Kooris told me at the time of Blacker's arrest that he had no knowledge of the threshold in statues that would make his erroneous $1,663 estimate of the damage caused by Blacker a felony.

Really? Why did he offer one to police in the first place? What business was it of his?

Why did the chairman himself call police over damage to signs the port authority doesn't even own and then submit what turns out to be an inflated estimate of the cost to repair them, one that would saddle a critic of him and his agency with a crippling felony criminal charge?

And why did the state police Eastern Connecticut Major Crime Unit go along with this sham, making a felony arrest for damage to the signs based on an erroneous complaint by someone with an ax to grind, without ever talking to the owner of the property?

State police Detective Justin Clachrie wrote Blacker in an email this week that he has submitted a supplemental report to prosecutors with the much lower DOT estimate of damage, which of course he should have obtained before lodging a felony charge.
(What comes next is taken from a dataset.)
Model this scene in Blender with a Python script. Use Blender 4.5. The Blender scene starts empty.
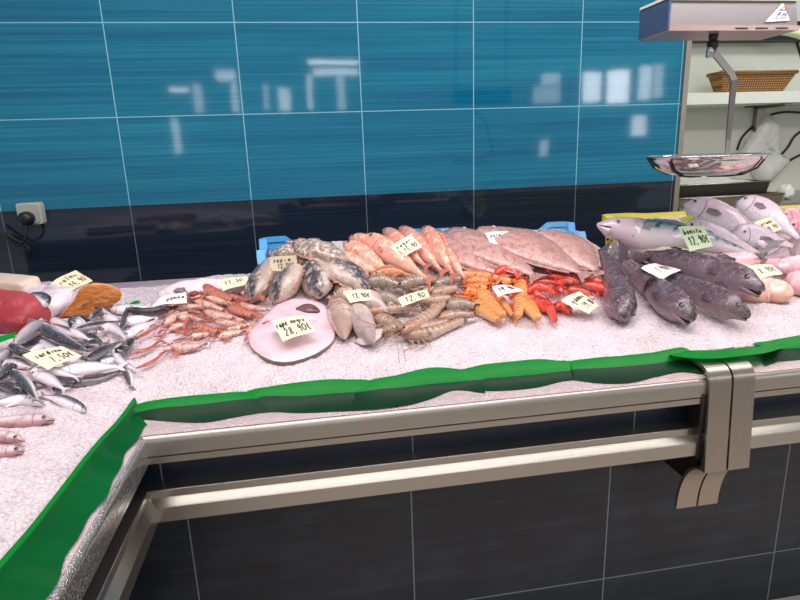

Because of an erroneous and apparently vindictive complaint from Lamont's port authority czar, and the compliance of state police, Blacker still has to crawl out from under a felony arrest, one that will long outlive him, no matter what happens in court, and never disappear from Google searches.

This seems to be the shape of punishment for speaking out in Lamont's Connecticut.

This is the opinion of David Collins.